§ The task: Copy all lines below containing "from".

--- START Raw data ---

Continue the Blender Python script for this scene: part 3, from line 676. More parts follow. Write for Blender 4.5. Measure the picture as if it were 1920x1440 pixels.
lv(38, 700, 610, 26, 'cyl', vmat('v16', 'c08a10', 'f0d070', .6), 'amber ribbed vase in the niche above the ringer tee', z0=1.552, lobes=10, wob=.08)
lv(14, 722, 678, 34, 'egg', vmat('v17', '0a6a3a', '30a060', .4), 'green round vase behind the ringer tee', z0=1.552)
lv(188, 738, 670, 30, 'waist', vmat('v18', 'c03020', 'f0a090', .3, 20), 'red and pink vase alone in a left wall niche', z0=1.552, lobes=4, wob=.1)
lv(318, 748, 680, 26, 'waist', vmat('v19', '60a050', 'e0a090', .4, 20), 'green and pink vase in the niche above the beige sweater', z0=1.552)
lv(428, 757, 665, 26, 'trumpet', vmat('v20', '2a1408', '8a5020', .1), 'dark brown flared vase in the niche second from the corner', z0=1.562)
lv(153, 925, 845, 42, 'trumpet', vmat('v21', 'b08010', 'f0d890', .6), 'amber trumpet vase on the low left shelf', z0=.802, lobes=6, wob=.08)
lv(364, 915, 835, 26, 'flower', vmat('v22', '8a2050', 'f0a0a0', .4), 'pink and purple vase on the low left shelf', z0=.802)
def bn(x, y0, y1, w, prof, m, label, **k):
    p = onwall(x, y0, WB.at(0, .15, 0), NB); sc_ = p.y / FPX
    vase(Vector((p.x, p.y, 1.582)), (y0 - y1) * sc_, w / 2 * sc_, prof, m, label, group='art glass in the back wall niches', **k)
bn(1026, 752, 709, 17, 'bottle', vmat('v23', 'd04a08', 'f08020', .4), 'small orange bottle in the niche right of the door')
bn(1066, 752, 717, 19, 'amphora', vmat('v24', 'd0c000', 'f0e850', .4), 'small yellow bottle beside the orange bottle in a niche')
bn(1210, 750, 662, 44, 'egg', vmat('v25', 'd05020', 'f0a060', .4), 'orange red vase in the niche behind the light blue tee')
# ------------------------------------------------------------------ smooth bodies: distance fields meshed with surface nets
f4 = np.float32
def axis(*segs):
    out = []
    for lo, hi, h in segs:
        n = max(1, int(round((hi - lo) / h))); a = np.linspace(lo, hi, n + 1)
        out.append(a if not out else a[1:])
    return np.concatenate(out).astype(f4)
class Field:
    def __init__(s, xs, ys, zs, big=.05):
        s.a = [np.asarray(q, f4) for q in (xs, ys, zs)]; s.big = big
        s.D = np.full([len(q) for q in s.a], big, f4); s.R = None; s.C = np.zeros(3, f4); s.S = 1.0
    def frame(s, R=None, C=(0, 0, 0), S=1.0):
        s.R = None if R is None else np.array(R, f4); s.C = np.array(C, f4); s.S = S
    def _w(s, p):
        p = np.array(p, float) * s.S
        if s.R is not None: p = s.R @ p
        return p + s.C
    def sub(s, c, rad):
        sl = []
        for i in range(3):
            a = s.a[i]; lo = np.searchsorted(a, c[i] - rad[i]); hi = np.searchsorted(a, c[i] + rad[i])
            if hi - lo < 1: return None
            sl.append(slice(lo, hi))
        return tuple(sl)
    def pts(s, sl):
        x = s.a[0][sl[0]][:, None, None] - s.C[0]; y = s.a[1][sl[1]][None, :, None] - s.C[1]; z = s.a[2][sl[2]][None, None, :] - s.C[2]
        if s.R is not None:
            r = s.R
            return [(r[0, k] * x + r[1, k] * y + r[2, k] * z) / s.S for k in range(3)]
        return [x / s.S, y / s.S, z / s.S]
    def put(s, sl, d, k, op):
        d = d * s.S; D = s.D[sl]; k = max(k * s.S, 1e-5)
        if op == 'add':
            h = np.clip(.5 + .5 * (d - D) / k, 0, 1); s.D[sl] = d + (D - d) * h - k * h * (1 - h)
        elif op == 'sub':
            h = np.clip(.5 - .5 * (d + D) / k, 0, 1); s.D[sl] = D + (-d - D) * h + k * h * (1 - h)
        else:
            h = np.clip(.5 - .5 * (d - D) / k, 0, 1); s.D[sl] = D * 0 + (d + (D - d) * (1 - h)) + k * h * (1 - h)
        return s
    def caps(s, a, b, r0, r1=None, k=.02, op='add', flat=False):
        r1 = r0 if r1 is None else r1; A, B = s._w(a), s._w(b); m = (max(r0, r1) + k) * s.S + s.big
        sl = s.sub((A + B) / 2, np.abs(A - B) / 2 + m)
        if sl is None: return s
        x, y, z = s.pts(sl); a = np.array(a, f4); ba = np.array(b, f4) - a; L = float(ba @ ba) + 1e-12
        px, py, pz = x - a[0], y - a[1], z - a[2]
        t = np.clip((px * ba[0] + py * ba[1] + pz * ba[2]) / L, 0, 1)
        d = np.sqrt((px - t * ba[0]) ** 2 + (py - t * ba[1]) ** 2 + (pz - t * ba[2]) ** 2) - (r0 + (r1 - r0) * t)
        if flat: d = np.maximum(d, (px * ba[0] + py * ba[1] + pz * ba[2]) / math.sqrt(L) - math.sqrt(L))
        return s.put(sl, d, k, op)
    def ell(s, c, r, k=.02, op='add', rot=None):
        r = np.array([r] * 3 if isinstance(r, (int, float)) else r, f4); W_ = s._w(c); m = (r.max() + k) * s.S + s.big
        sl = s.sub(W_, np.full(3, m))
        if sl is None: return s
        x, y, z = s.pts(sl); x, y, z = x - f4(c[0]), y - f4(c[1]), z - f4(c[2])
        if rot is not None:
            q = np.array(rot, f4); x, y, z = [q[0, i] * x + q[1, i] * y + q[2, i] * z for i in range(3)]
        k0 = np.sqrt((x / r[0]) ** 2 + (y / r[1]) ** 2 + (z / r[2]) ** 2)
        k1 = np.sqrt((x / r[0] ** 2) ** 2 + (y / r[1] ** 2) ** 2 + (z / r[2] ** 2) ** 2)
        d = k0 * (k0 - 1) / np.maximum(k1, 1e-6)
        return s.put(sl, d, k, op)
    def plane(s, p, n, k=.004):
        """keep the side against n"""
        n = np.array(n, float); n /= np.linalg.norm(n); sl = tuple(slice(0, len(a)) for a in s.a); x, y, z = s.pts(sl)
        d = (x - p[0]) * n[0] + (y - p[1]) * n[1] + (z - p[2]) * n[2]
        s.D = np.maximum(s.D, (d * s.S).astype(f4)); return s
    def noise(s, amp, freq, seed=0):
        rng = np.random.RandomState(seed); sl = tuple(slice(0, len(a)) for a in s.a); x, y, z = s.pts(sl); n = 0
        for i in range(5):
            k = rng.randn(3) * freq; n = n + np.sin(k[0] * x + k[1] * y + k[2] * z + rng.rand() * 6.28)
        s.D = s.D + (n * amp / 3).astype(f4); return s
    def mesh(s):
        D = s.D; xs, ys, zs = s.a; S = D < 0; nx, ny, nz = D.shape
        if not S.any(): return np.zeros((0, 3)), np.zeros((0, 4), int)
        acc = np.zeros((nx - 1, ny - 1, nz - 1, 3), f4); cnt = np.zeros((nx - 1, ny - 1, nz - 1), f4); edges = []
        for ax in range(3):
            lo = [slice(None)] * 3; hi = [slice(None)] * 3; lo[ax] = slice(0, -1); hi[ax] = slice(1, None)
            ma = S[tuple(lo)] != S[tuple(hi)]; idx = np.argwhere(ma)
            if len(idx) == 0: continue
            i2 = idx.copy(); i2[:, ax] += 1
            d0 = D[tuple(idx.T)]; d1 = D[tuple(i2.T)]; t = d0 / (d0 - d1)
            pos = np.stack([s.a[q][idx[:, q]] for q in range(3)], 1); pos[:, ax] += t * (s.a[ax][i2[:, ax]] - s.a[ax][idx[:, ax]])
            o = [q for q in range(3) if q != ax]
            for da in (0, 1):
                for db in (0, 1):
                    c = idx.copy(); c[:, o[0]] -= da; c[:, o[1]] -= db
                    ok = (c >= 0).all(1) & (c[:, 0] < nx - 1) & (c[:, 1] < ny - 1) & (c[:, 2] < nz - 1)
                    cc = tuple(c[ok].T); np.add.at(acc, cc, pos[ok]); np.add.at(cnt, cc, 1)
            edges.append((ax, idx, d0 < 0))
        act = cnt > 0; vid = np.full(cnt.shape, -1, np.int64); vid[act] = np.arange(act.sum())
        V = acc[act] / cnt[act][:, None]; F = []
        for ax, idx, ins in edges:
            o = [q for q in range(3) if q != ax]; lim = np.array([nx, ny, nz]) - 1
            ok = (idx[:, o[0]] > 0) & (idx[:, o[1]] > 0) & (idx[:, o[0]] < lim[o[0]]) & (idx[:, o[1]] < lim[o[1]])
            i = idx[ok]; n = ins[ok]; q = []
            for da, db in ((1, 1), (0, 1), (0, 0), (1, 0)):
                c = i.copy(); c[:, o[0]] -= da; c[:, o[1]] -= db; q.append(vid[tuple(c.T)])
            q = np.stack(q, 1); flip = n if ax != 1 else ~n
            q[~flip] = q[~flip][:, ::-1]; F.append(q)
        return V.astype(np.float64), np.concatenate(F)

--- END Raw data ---

§ Answer in full:
Continue the Blender Python script for this scene: part 3, from line 676. More parts follow. Write for Blender 4.5. Measure the picture as if it were 1920x1440 pixels.
lv(428, 757, 665, 26, 'trumpet', vmat('v20', '2a1408', '8a5020', .1), 'dark brown flared vase in the niche second from the corner', z0=1.562)